Esto, porque si lo sucedido en la región en los últimos días se mira con perspectiva histórica, se aprecia que Rusia, desde el 2008, cuando intervino en Georgia, ya había dado las primeras puntadas de su visión geoestratégica de reinstaurar el viejo dominio soviético en lo que algunos analistas han denominado un ‘neozarismo’, en referencia a lo que fue el viejo imperio de los Romanov derribado por los bolcheviques. En 2014 fue más allá al anexarse la estratégica Crimea, y ahora da un golpe en la mesa a las intenciones de Ucrania o de cualquier otro país del entorno de entrar a la Otán. Y de paso rompe los acuerdos de Minsk, que ya habían apagado el incendio de 2014.

¿Quién podrá frenar a Putin? Pregunta compleja. Occidente ha reaccionado con durísimas sanciones que tendrán efecto a mediano y largo plazo, pero que no aliviarán el momento actual de los ucranianos, sometidos por los bombardeos. Ya Putin sabía a lo que se enfrentaba y tomó sus previsiones. Las sanciones son un arma de doble filo y tendrán una afectación global.

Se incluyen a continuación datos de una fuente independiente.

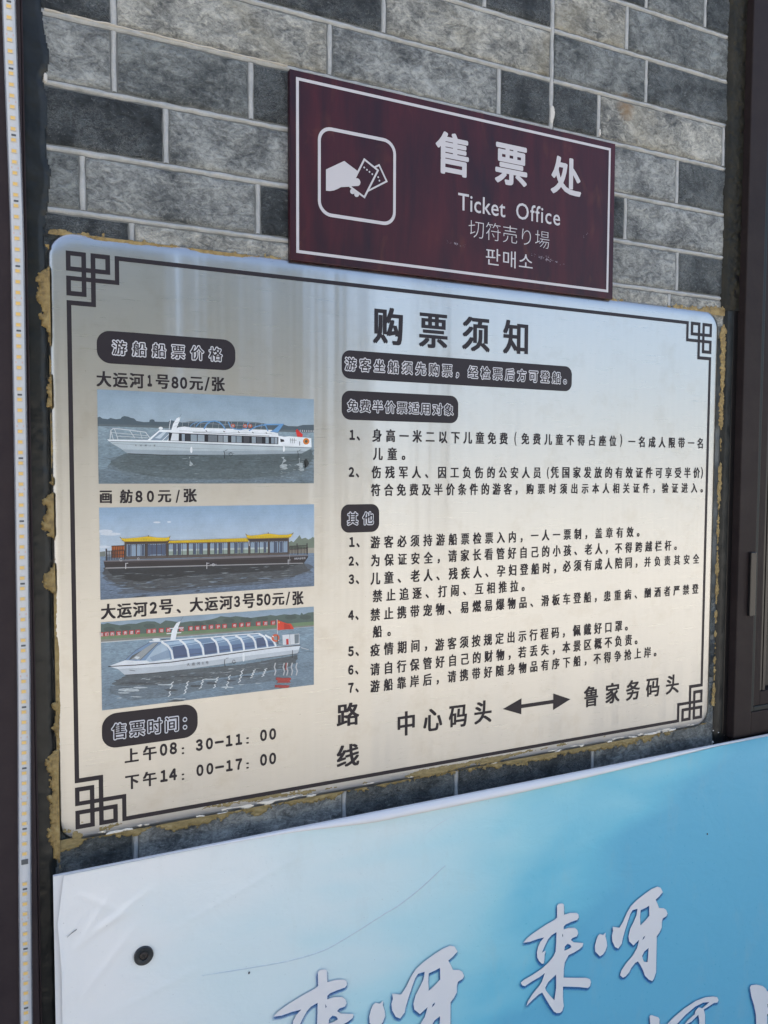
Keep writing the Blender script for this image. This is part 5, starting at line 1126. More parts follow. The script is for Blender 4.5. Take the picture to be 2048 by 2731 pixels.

Los países de la Otán han suministrado armas e informes de inteligencia, pero no han comprometido un solo soldado. Y a menos que suceda algo fuera de lo común no lo harán, pues Ucrania no es miembro ni hay tratado recíproco de defensa. La cruda realidad para los ucranianos es que están casi solos resistiendo la brutal embestida del oso. Y ni hablar en detalle del pulso energético que se viene, pues gran parte de los hidrocarburos que nutren a los países europeos, en particular el gas, vienen de los yacimientos rusos. Ya el alza de los precios del petróleo da indicios de lo que podría venir.

En suma, no podemos mirar lo que sucede en Ucrania como algo lejano. Esta, como todas, no es una guerra ajena. Nos impactará en mayor o menor medida y debemos estar preparados para enfrentar el desafío de Putin en donde se presente. Lo que no es óbice para pedir sensatez, contención y grandeza a los rusos, voluntad a los ucranianos y solidaridad y apoyo a Occidente para abrir un diálogo franco que salve vidas y no ponga en riesgo la seguridad mundial. Nunca será un buen momento para hacer la guerra.